As we were there waiting for quite a while, the lady in front of us starting talking to us a bit. I was relieved because she glanced at us once or twice before this and I was thinking perhaps she was annoyed with us. Waiting in long lines does that to people you know. However, she started polite conversation with me and little guy. As we got closer to the cash register she asked Dakota what he would want out of the food case. I quickly replied, "oh no, he wants a kids hot chocolate and knows we cannot get anything out of the case today." I did ask him however if we did get something what would be your favorite thing? He pointed it out and I said good maybe next time.

The lady in front of us ordered her coffee and purchased a gift card. She turns around and hands it to little man and says, "Now he can get whatever he wants." I was overwhelmed. At a loss for words and pressured to put my order in, I took out the card and let little man get the cake pop and a hot chocolate with it. I thought it was only a few dollars but then ordered my coffee too. The card covered all of it! What a blessing.

Though now because it was so busy we had to wait with the lady. I felt embarrassed and obligated. I questioned in my mind how much was actually on that gift card. I was suspicious. I had little man thank her and I thanked her as well. She said we should come to the airport and see the planes sometime because it is what she works with. It was so kind; but awkward.

I cannot help but to wonder why? Why is grace so hard to receive? Little man seemed to have no problem receiving it. Oh to have that faith; the faith of a child. I however have lived life. I have trusted and received the crippling pain of deception and betrayal. I have lived enough to know life hurts. I have toughened my heart so to avoid this pain. Yet, a gift as precious, not earned, is difficult to receive. That is grace.

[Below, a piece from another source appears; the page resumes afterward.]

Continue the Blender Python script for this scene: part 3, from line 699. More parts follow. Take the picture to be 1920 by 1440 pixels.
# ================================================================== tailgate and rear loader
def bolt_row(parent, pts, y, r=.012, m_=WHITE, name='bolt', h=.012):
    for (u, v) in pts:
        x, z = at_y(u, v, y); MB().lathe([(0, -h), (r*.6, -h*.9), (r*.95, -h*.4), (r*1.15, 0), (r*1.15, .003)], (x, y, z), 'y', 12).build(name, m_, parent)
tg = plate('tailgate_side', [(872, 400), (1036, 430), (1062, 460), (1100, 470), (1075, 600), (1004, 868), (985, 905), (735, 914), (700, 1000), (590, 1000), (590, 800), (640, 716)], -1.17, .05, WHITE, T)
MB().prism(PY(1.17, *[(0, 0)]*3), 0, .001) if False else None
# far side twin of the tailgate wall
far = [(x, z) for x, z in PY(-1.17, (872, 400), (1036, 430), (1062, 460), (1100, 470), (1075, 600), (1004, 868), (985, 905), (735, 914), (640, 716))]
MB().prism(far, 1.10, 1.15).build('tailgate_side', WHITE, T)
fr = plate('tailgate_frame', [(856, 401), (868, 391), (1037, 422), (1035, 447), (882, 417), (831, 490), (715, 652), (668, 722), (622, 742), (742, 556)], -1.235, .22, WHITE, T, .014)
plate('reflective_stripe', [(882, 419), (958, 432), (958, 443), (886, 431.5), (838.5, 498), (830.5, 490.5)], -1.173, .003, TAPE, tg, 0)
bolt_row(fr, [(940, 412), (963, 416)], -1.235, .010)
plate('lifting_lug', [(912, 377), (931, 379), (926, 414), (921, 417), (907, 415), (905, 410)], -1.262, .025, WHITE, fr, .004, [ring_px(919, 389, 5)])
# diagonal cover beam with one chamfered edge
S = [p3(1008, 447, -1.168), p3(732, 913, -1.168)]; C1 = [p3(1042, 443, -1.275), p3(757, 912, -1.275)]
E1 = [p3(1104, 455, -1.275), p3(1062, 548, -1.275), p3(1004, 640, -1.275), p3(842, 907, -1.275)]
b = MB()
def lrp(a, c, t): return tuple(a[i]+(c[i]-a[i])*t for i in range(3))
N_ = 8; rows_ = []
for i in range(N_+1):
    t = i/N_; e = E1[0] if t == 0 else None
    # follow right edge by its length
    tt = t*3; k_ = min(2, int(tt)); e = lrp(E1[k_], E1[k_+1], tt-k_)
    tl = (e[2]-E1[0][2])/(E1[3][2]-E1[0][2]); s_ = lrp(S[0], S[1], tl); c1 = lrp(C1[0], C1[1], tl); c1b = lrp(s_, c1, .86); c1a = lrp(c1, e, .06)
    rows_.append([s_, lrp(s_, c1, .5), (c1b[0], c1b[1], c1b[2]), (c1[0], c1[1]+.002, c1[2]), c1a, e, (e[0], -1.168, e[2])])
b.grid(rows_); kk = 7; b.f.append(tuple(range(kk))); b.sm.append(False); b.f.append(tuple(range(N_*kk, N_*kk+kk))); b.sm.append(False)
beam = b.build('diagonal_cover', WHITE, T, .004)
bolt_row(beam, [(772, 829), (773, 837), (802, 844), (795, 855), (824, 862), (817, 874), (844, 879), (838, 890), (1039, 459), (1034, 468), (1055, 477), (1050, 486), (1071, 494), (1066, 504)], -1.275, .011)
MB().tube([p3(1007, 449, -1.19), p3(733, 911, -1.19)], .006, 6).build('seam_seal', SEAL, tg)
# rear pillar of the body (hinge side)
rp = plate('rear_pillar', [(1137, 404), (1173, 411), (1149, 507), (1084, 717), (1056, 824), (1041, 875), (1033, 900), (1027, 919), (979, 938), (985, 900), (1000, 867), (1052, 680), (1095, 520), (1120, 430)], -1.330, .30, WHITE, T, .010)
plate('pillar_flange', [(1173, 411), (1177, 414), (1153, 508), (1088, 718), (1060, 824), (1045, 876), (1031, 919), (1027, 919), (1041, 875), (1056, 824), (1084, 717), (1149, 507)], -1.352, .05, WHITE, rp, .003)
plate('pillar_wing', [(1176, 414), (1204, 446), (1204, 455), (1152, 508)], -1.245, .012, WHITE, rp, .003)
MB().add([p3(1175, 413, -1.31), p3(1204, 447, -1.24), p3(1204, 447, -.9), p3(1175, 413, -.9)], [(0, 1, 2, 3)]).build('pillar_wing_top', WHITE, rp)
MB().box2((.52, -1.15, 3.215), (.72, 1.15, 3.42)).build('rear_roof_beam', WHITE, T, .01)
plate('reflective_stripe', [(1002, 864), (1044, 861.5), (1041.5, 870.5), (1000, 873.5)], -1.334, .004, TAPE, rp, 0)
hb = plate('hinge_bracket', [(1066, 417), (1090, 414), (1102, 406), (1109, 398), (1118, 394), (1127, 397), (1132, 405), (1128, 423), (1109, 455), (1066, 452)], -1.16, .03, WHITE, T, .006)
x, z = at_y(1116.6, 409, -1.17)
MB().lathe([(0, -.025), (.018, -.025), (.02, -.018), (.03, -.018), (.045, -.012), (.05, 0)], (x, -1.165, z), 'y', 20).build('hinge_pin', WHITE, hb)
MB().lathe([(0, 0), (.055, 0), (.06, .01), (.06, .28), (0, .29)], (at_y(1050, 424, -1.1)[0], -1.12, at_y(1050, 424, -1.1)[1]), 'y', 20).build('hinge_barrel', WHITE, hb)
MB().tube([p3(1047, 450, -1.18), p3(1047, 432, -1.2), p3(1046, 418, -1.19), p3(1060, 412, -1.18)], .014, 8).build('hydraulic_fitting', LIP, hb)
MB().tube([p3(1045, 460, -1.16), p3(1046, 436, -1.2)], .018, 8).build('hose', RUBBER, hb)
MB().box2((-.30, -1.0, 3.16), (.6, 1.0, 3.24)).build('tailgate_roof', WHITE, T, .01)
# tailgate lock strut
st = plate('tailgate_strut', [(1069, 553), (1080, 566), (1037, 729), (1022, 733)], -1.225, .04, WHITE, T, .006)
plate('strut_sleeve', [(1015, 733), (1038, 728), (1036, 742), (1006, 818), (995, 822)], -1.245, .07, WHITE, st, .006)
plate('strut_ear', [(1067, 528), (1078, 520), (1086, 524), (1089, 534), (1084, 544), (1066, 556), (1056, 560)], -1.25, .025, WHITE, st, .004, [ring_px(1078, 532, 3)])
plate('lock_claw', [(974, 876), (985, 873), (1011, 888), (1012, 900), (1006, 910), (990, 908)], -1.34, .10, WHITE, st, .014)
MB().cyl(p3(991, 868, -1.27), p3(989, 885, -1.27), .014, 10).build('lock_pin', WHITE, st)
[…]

Grace is unearned favor from God; not that we can earn it anyway. The Father is different from human beings. Though we are created in His image we all are flawed and fallen. We all need a Savior to save us from this bent toward sin. I don't know the reason for this unexpected gift from this lady however I do know that every good and perfect gift comes from above; from the Father. The Father who never changes, never gives up on you, who chose you in Him before the creation of the world, who is delighted in you, who loves to the point of death on a cross for the simple reason of saving us. He benefited nothing from this act, it was purely grace; a free gift from the heart of our Father.

If I struggle with receiving a gift card from a stranger then of course I struggle with receiving His grace. I find it hard to believe that the unlovely and unloving could be loved in such a way. Maybe that is why I love the story of Beauty and the Beast. I see myself as the beast who let love change him. That is how the Father works. He pours His unstoppable love on us over and over again with the hopes of us trusting Him. It is that love that holds me and keeps me running back to Him over and over again. That is precious grace.